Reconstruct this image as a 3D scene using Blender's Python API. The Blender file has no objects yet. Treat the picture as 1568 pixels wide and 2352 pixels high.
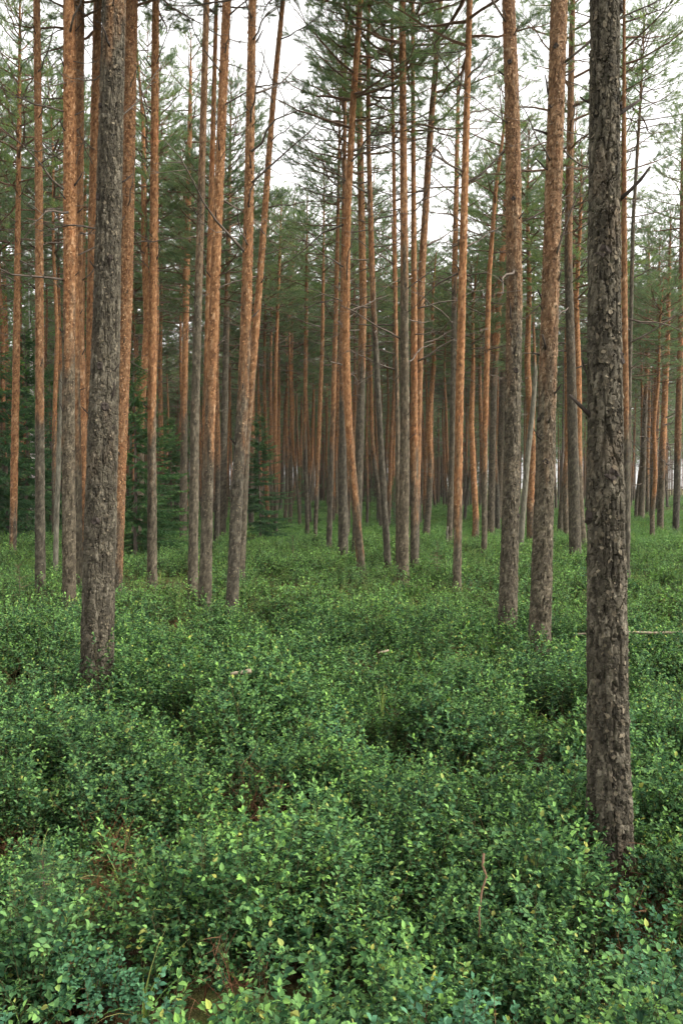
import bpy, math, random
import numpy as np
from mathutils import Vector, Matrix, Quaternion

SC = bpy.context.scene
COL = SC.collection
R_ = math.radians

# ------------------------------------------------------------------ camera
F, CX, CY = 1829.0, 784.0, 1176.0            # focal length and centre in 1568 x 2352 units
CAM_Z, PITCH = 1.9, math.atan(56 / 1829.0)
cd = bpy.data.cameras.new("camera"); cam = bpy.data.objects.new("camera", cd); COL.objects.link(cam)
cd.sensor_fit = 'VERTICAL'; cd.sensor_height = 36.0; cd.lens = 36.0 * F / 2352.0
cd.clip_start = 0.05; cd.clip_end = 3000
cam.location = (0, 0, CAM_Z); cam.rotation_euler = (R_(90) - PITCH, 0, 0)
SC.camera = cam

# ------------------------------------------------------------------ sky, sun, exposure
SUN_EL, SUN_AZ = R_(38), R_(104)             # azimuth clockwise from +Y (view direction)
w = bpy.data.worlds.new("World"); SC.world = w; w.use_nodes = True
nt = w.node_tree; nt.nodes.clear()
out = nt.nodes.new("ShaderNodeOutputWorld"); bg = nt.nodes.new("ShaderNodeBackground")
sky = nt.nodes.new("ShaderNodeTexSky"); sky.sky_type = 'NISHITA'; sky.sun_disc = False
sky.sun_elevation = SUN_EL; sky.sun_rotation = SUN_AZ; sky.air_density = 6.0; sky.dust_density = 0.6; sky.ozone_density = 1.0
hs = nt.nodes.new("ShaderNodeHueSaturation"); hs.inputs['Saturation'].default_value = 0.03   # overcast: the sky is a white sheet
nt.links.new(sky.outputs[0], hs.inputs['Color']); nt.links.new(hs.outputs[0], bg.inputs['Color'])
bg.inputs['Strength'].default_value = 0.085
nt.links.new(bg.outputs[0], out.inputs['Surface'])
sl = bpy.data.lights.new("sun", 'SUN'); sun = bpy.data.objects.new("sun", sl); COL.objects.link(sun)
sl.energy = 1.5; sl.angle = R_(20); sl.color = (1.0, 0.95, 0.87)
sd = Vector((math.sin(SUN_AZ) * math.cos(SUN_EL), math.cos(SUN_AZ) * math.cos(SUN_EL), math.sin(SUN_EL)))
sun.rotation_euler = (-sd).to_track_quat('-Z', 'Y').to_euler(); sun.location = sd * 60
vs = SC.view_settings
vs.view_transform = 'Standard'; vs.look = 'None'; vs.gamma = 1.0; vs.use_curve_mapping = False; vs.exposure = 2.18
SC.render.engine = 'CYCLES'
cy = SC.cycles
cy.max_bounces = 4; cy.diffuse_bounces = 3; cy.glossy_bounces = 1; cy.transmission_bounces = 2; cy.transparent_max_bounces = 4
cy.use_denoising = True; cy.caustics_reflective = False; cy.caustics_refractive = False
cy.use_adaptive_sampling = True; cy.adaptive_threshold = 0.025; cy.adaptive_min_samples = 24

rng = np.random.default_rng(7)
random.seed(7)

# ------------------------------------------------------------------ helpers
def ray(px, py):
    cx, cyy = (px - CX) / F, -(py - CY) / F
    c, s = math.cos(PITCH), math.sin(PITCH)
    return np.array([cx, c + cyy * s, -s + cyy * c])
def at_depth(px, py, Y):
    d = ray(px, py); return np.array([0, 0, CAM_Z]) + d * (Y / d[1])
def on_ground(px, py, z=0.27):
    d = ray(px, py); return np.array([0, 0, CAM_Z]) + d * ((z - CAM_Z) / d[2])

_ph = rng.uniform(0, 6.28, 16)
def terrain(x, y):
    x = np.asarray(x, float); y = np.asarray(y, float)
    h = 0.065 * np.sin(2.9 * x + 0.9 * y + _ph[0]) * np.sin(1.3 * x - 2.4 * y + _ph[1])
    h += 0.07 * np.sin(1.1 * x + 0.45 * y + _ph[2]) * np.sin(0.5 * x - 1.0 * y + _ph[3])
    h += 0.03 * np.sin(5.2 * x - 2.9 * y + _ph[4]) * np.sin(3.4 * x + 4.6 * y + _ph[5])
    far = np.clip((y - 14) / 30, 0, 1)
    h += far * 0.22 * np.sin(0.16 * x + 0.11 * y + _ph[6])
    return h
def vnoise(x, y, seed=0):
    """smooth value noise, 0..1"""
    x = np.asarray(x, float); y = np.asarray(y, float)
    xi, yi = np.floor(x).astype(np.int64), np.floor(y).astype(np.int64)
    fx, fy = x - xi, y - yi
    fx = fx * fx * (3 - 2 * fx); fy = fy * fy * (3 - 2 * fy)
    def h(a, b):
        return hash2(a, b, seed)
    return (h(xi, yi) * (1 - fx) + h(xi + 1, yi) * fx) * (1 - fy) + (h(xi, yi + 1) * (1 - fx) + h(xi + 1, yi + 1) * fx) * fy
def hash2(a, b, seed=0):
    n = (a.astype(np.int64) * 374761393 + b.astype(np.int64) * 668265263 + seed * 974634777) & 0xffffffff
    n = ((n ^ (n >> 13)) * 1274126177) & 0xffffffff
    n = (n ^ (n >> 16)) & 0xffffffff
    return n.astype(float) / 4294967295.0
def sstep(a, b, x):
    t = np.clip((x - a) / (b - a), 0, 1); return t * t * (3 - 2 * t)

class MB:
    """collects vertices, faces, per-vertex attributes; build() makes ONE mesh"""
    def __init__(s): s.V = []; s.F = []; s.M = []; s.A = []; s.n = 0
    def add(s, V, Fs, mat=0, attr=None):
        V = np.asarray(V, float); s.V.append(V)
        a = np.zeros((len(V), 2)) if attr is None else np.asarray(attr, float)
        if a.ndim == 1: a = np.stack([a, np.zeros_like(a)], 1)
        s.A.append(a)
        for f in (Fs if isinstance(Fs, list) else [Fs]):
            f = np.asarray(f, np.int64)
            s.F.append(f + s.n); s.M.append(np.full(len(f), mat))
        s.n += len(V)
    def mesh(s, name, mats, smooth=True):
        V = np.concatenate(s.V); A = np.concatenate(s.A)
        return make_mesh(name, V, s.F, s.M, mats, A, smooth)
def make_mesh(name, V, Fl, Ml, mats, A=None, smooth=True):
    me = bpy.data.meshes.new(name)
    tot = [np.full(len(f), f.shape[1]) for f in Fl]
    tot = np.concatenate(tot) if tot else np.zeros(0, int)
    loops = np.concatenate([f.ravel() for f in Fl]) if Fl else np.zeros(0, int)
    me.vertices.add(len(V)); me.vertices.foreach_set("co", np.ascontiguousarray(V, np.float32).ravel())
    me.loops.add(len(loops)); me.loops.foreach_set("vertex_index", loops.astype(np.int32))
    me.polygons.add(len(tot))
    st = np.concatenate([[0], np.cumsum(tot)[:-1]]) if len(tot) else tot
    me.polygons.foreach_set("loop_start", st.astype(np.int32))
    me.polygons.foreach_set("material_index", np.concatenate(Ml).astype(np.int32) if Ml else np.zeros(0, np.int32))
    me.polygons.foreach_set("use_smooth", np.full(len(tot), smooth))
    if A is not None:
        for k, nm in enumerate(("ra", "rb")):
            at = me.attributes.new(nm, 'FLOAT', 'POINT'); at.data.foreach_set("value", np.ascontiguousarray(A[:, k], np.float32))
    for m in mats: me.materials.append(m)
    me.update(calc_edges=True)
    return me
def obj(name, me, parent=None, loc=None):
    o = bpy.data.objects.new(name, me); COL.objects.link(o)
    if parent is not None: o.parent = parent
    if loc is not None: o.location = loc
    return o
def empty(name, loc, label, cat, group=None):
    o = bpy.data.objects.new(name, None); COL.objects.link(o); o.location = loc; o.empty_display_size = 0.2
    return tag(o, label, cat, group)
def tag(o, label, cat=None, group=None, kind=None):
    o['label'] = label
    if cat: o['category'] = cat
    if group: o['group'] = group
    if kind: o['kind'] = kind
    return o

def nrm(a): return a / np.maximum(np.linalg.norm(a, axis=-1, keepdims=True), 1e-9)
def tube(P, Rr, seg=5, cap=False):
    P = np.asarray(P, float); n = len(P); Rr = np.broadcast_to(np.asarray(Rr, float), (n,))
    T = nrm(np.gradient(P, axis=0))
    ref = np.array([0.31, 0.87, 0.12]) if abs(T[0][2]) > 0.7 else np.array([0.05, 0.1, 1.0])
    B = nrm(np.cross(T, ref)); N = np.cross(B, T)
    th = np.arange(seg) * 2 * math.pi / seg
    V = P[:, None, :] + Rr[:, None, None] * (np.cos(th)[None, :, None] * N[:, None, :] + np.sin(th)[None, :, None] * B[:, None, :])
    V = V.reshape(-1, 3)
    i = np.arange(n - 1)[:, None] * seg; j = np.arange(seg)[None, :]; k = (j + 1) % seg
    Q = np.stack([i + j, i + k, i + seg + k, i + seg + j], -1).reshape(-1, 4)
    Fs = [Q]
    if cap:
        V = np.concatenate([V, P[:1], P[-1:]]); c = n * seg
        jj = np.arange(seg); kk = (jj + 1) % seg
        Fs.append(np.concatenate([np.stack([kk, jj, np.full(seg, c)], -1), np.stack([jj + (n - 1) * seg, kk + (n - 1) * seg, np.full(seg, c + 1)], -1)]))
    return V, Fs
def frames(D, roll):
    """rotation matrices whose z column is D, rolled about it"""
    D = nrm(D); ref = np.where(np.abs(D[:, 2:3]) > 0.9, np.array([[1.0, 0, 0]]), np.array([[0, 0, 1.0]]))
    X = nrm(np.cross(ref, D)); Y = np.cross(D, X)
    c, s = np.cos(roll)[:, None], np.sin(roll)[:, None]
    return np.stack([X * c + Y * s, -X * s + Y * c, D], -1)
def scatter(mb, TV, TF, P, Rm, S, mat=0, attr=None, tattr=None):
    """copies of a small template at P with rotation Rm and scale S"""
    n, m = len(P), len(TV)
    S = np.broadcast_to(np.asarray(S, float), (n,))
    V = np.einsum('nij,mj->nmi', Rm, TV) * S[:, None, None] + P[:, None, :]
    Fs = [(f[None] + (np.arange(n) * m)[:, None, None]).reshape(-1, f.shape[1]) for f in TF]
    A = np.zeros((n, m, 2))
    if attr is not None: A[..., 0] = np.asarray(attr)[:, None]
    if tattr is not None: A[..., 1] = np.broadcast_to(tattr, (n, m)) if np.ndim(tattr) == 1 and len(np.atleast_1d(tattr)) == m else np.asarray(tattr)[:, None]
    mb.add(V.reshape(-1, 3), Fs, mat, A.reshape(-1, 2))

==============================

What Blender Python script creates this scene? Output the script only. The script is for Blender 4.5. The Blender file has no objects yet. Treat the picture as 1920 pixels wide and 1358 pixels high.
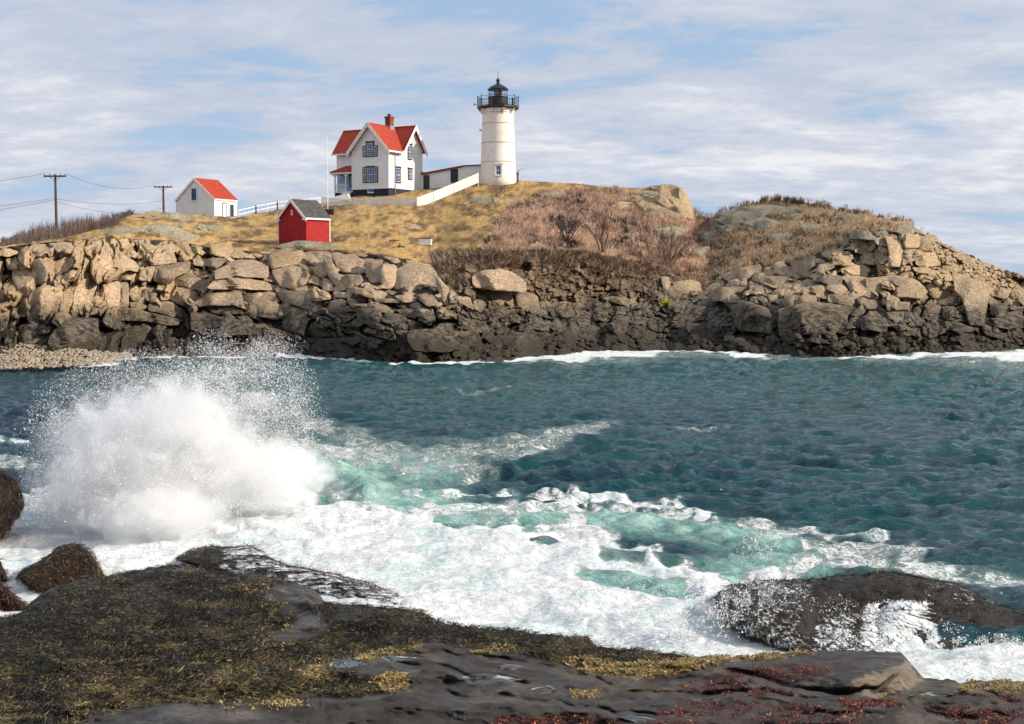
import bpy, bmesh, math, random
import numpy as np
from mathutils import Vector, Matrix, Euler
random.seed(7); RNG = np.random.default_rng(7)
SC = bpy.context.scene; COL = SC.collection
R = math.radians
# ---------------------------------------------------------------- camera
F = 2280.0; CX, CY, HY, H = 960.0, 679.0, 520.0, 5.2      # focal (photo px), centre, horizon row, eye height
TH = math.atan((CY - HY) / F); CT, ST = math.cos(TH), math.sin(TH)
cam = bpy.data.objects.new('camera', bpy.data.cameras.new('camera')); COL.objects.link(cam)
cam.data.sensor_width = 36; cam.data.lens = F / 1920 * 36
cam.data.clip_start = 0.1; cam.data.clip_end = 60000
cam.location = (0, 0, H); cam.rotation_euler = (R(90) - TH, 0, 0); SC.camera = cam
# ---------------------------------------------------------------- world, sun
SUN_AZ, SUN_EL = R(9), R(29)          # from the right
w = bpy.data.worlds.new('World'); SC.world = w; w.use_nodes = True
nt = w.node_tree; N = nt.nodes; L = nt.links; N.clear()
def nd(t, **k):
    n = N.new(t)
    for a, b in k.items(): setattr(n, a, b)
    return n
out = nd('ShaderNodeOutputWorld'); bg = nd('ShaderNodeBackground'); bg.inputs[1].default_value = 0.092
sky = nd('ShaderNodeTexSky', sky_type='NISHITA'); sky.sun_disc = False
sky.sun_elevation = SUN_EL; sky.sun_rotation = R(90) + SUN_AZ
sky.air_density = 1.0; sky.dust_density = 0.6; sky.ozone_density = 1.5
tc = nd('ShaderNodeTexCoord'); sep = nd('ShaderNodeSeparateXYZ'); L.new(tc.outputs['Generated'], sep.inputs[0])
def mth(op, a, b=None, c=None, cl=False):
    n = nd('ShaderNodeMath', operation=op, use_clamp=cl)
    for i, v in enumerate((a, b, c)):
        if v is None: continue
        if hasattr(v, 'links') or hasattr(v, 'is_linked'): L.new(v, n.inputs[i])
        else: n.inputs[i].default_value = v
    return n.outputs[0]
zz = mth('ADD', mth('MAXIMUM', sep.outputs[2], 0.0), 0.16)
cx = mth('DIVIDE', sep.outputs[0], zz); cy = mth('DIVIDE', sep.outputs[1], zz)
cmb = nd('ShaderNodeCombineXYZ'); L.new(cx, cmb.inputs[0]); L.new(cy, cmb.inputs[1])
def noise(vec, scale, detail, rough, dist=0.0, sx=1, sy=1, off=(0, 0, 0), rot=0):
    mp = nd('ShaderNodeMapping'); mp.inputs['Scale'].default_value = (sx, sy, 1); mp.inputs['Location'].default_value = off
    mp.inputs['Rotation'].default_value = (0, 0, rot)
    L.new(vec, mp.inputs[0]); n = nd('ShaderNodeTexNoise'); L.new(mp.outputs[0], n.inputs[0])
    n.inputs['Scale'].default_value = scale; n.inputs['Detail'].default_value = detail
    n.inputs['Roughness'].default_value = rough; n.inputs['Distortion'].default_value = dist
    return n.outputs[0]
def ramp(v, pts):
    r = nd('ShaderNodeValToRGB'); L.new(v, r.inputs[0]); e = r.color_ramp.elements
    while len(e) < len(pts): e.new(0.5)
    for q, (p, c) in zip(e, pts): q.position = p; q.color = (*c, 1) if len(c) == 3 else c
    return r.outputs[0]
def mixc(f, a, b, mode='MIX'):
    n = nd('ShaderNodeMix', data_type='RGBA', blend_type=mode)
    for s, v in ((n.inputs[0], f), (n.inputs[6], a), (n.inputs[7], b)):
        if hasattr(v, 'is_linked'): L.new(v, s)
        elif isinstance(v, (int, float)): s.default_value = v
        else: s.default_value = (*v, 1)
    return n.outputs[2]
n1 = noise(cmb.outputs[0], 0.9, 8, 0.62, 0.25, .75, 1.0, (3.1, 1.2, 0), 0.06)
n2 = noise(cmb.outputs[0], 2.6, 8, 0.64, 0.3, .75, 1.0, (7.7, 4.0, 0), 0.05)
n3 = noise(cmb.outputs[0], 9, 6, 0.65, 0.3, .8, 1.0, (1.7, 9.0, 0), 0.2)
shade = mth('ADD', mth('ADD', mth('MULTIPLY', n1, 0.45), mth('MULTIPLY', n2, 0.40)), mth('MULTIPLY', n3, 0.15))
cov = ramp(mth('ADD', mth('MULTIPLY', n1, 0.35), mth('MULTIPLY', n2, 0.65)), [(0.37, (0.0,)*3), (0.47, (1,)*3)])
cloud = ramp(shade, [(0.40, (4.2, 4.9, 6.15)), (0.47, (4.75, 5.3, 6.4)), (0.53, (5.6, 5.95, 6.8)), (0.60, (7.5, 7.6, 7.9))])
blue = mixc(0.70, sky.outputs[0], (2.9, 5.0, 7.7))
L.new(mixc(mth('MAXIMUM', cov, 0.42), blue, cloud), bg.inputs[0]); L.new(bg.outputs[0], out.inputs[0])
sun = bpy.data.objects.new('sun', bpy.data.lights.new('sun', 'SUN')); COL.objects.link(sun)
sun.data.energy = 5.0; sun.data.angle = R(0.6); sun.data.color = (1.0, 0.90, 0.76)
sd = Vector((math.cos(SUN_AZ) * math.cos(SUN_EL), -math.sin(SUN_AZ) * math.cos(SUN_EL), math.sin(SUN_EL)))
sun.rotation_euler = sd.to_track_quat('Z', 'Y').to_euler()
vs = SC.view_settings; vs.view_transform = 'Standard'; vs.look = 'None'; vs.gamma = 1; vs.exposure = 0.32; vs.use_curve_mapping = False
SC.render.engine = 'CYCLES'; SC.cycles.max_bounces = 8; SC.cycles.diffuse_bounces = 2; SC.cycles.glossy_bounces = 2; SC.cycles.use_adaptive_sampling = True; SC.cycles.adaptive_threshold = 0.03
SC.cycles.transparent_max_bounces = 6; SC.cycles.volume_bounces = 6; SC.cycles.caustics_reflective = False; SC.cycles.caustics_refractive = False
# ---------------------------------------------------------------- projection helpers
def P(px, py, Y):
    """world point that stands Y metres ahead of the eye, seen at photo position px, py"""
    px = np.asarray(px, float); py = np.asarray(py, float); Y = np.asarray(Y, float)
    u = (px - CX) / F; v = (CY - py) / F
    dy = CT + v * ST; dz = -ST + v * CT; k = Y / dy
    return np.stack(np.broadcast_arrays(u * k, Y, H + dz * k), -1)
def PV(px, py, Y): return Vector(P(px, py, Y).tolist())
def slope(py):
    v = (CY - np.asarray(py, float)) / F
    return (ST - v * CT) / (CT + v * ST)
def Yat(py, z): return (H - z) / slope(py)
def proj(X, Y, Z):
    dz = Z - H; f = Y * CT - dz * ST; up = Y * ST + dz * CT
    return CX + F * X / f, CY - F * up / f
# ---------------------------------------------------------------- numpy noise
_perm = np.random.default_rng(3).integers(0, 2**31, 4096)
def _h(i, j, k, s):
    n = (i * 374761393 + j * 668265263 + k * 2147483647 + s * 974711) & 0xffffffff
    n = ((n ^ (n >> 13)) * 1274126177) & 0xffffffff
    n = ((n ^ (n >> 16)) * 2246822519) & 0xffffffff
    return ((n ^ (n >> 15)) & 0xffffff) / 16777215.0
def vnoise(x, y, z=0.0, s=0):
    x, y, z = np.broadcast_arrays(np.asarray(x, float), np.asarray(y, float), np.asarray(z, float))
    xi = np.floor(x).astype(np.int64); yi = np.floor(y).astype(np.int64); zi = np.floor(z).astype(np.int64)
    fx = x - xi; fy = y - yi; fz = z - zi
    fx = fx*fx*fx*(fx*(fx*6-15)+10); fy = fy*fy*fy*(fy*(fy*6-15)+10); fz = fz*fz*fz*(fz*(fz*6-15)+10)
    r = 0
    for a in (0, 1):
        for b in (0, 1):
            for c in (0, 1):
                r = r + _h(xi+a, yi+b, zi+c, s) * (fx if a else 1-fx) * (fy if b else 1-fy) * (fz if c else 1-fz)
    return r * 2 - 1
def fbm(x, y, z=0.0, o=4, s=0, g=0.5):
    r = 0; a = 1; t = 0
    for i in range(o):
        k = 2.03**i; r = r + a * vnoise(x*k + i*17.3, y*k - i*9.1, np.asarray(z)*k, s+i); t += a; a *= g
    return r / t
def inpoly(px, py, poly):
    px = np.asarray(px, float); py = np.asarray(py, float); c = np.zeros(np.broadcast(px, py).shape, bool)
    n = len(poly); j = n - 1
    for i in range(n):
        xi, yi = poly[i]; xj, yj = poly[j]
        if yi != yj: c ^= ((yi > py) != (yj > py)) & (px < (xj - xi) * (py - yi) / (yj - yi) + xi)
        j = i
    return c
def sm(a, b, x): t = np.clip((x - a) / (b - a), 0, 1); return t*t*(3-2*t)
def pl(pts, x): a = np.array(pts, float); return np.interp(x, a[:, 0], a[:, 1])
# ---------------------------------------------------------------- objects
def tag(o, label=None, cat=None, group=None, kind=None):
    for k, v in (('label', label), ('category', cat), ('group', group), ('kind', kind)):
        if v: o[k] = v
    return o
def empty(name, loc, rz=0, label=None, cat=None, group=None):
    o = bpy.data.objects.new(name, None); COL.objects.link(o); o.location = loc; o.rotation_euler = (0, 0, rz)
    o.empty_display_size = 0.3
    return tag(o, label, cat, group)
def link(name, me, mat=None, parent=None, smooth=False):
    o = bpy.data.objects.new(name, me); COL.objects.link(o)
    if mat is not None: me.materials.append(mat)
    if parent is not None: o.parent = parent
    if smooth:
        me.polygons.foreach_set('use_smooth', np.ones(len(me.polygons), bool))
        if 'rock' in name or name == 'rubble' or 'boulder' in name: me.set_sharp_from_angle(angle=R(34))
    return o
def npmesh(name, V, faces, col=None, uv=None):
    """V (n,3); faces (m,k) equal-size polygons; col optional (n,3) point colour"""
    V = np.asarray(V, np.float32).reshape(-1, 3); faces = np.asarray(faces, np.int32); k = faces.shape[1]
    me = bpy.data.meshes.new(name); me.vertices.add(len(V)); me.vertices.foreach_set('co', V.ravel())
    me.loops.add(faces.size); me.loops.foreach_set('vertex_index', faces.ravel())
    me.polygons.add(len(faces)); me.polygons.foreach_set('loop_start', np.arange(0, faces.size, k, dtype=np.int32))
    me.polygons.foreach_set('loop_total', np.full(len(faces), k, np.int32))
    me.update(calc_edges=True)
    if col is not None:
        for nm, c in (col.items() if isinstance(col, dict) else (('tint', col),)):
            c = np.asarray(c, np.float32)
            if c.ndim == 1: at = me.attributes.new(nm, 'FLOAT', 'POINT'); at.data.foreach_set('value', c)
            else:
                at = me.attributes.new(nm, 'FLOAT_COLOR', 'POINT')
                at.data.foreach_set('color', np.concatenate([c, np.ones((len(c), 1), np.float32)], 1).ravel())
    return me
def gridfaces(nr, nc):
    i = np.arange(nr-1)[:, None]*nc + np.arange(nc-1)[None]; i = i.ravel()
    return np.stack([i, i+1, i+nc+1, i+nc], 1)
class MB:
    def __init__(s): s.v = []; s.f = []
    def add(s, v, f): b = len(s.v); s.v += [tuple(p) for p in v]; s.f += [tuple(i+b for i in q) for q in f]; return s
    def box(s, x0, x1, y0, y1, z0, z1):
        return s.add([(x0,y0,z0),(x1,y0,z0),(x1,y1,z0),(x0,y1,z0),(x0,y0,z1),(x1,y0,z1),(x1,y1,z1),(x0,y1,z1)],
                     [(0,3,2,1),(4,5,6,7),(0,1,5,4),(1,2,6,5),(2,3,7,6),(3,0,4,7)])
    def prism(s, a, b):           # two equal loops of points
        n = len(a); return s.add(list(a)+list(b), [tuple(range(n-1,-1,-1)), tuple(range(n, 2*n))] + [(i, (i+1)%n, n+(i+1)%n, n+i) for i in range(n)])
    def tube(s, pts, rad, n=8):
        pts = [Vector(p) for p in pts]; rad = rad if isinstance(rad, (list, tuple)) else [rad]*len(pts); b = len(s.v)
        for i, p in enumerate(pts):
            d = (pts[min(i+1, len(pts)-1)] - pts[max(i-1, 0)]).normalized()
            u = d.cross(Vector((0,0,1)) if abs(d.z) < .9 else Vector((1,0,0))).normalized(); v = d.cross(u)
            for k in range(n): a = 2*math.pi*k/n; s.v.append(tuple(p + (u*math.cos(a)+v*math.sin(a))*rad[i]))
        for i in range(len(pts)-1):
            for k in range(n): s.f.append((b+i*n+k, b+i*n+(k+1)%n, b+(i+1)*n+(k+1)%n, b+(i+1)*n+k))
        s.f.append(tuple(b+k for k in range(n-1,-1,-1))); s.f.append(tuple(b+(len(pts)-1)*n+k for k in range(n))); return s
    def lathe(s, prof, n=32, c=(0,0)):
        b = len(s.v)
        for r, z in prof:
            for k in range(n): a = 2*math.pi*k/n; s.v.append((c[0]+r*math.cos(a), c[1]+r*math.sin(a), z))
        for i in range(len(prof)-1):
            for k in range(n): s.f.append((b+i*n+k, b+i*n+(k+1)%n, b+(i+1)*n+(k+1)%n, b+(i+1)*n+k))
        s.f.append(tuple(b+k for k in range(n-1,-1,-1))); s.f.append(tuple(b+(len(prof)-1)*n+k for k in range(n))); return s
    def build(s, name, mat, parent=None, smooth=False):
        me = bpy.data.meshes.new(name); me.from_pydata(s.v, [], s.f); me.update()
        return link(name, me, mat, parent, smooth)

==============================

• Task to carry out: From the line that has "Reconstruct this image" through the line that has "from mathutils import Vector, Matrix, Quaternion", reproduce each line exactly as it stands and nothing else; do not include any pictures.

• Exercise output:
Reconstruct this image as a 3D scene using Blender's Python API. The Blender file has no objects yet. Treat the picture as 1568 pixels wide and 2352 pixels high.
import bpy, math, random
import numpy as np
from mathutils import Vector, Matrix, Quaternion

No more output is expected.